If the bottom receives paychecks, that's more money they can spend/save. The more money in their pockets, or in their banks, the more products they can spend on. This essentially raises aggregate demand, and increases in production and sales in the long run (this is the part where it benefits the "top"; after the "bottom" has gotten their benefit). Therefore it's bottom-to-top.
Dear Leader is telling California, in effect, to leave wages intact and shed jobs, which takes more paychecks away from more people, requiring more unemployment benefits be paid by California. Even by your reasoning, as the spending-as-stimulus plan is failing to preserve paychecks, it cannot qualify as "bottom up".

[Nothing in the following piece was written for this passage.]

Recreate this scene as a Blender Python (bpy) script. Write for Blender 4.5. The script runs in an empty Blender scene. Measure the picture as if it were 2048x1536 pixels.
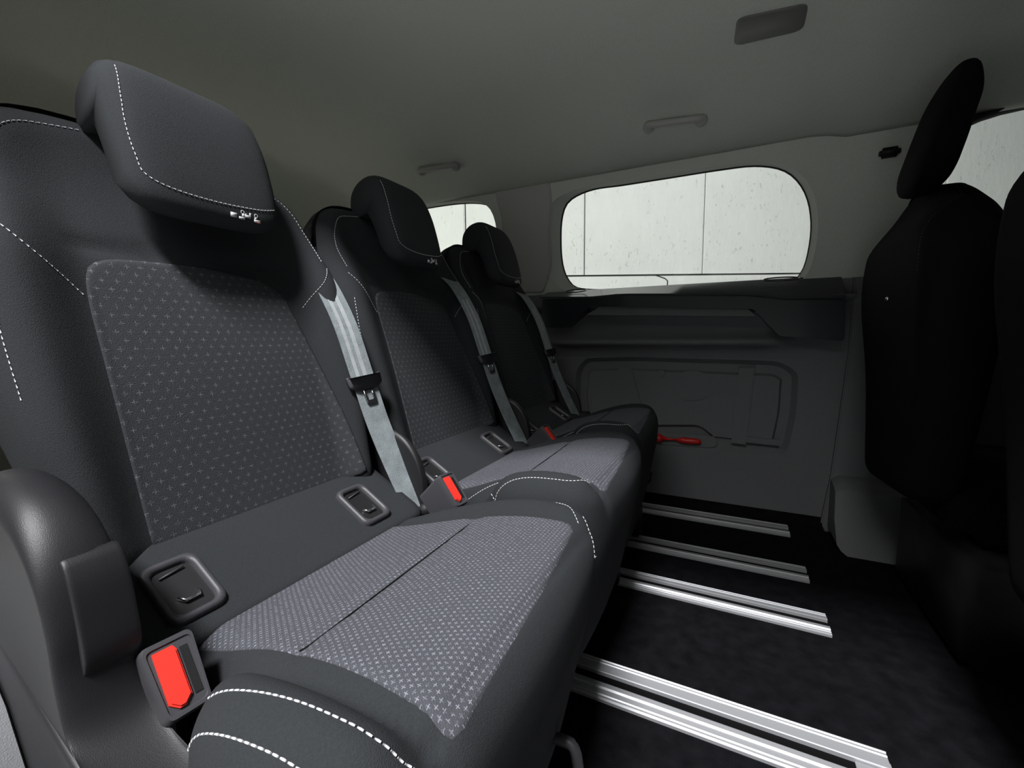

Further, unless and until the spending-as-stimulus plan has specific employment targets (which it does not), there is no guarantee that companies will hire in proportion to the monies spent on "stimulus". There is not one single job or paycheck explicitly guaranteed anywhere in the text of the porkulus bill.
FDR's New Deal programs (WPA and CCC) were authentic "bottom up" stimulus efforts because they put people to work directly, put money in their pockets directly, and let their spending inject demand back into the economy. Dear Leader has proposed nothing of the kind.
President Bush's stimulus checks last year were authentic "bottom up" because they put money directly in the hands of taxpayers. Dear Leader has proposed nothing of the kind.
In fact, one of the biggest criticisms of the porkulus bill was and remains that Republicans, using Dear Leader's own pie-in-the-sky assumptions, showed that more jobs could be saved/created through a series of tax cuts with no additional spending. As job creation/salvation efforts go, Dear Leader's non-stimulus bill is a farce.
Also, as monstrous as the spending-as-stimulus obscenity is, it is the smallest part of the stimulative flailings Dear Leader has pursued. The greatest portion of his stimulative efforts are in the financial sector with the bailing out of AIG and Wall Street--yes, the programs were started in the Bush Administration, but Dear Leader is expanding upon and endorsing those efforts, and has co-opted them as his own. Efforts to stimulate lending and credit are not "bottom up" either, unless you're proposing Dear Leader give every American a government-backed Visa Card and encourage shopping sprees.
But like I said, it depends on what you think is the solution to the economic problem. If you don't think Keynesian economics is the answer, obviously you wont agree with the stimulus package.
Keynes' approach has failed miserably everywhere it's been tried. Historical fact, Democrat delusions to the contrary notwithstanding. Government spending is not a substitute for private sector spending--and by the very nature of its sources of cash to spend, can never be a substitute for private sector spending.